Low-temperature quantum thermometry boosted by coherence generation

TL;DR

This paper introduces a quantum thermometry method that enhances low-temperature measurement sensitivity and range by generating quantum coherence in a probe through a multi-qubit interface, without requiring direct contact with the sample.

Contribution

The work demonstrates a novel approach using ancilla qubits to induce nonthermal steady states in a probe, improving low-temperature sensitivity and measurement range compared to traditional methods.

Findings

Quantum Fisher information peaks at multiple low temperatures.

Quantum coherence increases with more ancilla qubits.

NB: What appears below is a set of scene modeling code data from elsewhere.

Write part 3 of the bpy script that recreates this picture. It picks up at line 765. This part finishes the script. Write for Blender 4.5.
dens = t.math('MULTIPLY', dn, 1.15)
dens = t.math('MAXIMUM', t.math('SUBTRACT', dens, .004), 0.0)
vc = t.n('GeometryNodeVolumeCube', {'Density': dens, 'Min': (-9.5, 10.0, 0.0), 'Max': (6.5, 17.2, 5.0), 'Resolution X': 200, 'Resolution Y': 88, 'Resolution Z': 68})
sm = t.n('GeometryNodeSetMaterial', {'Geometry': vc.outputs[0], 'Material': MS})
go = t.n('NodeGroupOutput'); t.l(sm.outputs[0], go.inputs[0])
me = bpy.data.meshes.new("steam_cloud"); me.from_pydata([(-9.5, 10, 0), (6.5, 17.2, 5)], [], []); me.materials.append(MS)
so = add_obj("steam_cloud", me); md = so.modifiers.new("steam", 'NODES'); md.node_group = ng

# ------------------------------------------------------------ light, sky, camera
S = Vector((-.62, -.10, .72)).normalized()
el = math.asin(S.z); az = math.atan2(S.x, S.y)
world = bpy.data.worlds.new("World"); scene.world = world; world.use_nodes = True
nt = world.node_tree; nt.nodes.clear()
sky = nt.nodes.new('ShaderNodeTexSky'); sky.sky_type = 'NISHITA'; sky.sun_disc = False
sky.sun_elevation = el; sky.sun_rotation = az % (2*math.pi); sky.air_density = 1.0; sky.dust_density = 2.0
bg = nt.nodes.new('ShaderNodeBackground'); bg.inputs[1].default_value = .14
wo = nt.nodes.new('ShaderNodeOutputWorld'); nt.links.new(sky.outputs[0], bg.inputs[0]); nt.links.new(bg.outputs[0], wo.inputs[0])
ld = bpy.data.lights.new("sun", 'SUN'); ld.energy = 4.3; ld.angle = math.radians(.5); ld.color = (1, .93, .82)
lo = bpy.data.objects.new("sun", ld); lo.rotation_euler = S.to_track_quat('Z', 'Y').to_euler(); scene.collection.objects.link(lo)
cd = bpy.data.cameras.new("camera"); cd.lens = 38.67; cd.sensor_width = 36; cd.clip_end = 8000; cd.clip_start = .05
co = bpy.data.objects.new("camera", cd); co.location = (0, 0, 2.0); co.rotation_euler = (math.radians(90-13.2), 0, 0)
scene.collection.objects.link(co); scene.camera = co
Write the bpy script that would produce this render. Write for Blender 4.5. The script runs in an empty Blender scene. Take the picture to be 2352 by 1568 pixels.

Nonthermal steady states enable enhanced temperature sensitivity.

Abstract

The precise measurement of low temperatures is significant for both the fundamental understanding of physical processes and technological applications. In this work, we present a method for low-temperature measurement that improves thermal range and sensitivity by generating quantum coherence in a thermometer probe. Typically, in temperature measurements, the probes thermalize with the sample being measured. However, we use a two-level quantum system, or qubit, as our probe and prevent direct probe access to the sample by introducing a set of ancilla qubits as an interface. We describe the open system dynamics of the probe using a global master equation and demonstrate that while the ancilla-probe system thermalizes with the sample, the probe \textit{per se} evolves into a nonthermal steady state due to nonlocal dissipation channels. The populations and coherences of this steady state depend on the sample temperature, allowing for precise and wide-range low-temperature estimation. We characterize the thermometric performance of the method using quantum Fisher information and show that the quantum Fisher information can exhibit multiple and higher peaks at different low temperatures with increasing quantum coherence and the number of ancilla qubits. Our analysis reveals that the proposed approach, using a nonthermal qubit thermometer probe with temperature-dependent quantum coherence generated by a multiple qubit interface between a thermal sample and the probe qubit, can enhance the sensitivity of temperature estimation and broaden the measurable low-temperature range.